The Mudcat Café TM
Thread #40381   Message #578133
Posted By: lamarca
23-Oct-01 - 12:26 PM
Thread Name: FSGW Getaway 2001 Memories
Subject: RE: FSGW Getaway 2001 Memories
Well, for a lapsed Mudcatter, the Getaway was a fun way to meet the faces behind the posts...but, just a "little" bit of dissent from the completely rosy posts above...

I've been coming to Getaways since '85 or '86, and though I'm also a 'Catter (or have been at times), I and a few others from FSGW who aren't on the Mudcat did have a bit of a "strangers at our own party" feeling. I was a daytripper this year, so didn't get to share the wonderful singing after hours that always goes on; I don't know how "integrated" those sessions were.

I realize that it's a mixed blessing; as the folks in the FSGW get older, have kids with soccer practice, jobs with deadlines, etc, it's been harder for the Society to find folks willing and able to organize, run and attend our events. The influx of new folks from the Mudcat has given the Getaway a welcome boost both financially and in song and musical diversity.

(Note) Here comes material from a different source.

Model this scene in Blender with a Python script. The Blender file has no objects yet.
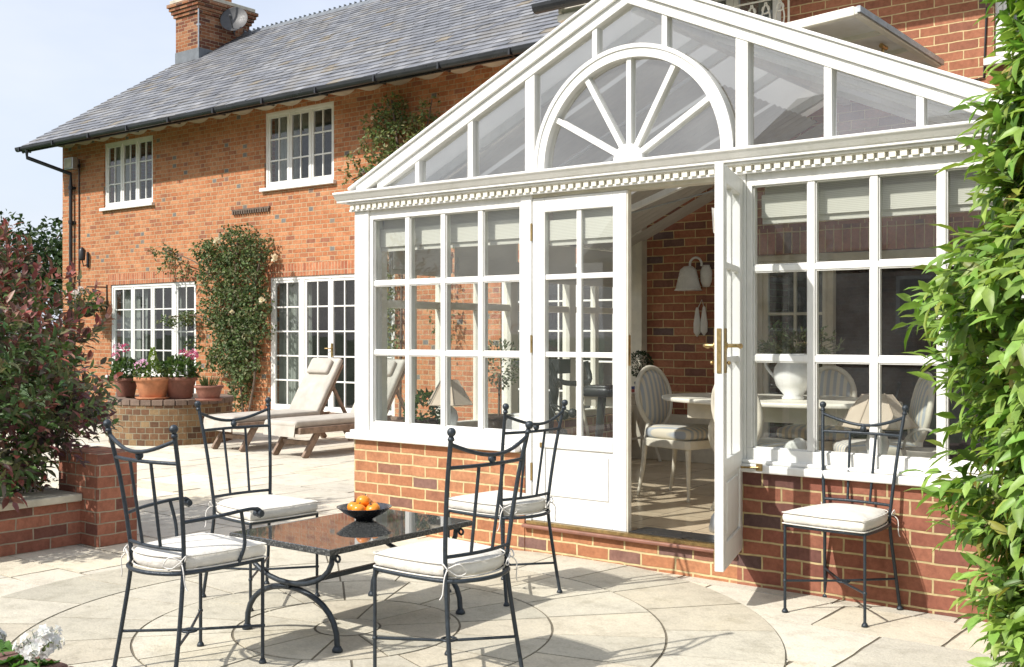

I guess it's just incipient Old Fogey-hood that makes me yearn for the days of MY first Getaways at Camp Letts, listening to Jonathan Eberhart and Barbara Karns jamming in Letts Lodge, eating Pete the Spy's latest (and always late) dinner extravaganza; hearing "Tubas in the Moonlight" from Marv and Kathy Reitz's jugband; Dave Olive performing as "Blind Harry Palms" doing a blues guitar and gaeda duet with Mark Gilston on "Please Don't Play A11"; someone who shall remain nameless setting fire to Dick Rodgers cheat sheet for the 40-something verse ballad he was trying to perform, Bob Hitchcock and the Cockettes doing "I Got Stoned and I Missed It" at the Sunday concert, and the debut of the Yorkist Ballad Charade Society, in which Sue West and I had supporting roles as Lord Randall's dead dogs...

Those days are gone; I hope that both Mudcatters and FSGW are forging new communal memories to share in the years to come. I would just like to second DeanC above, and suggest that mentioning non-Catters you shared songs with by name is one more way to widen the circle of friends. If someone on the Cat comes to DC from out of town and sees a name they heard about on Mudcat, that spark of familiarity can start a new round of sharing.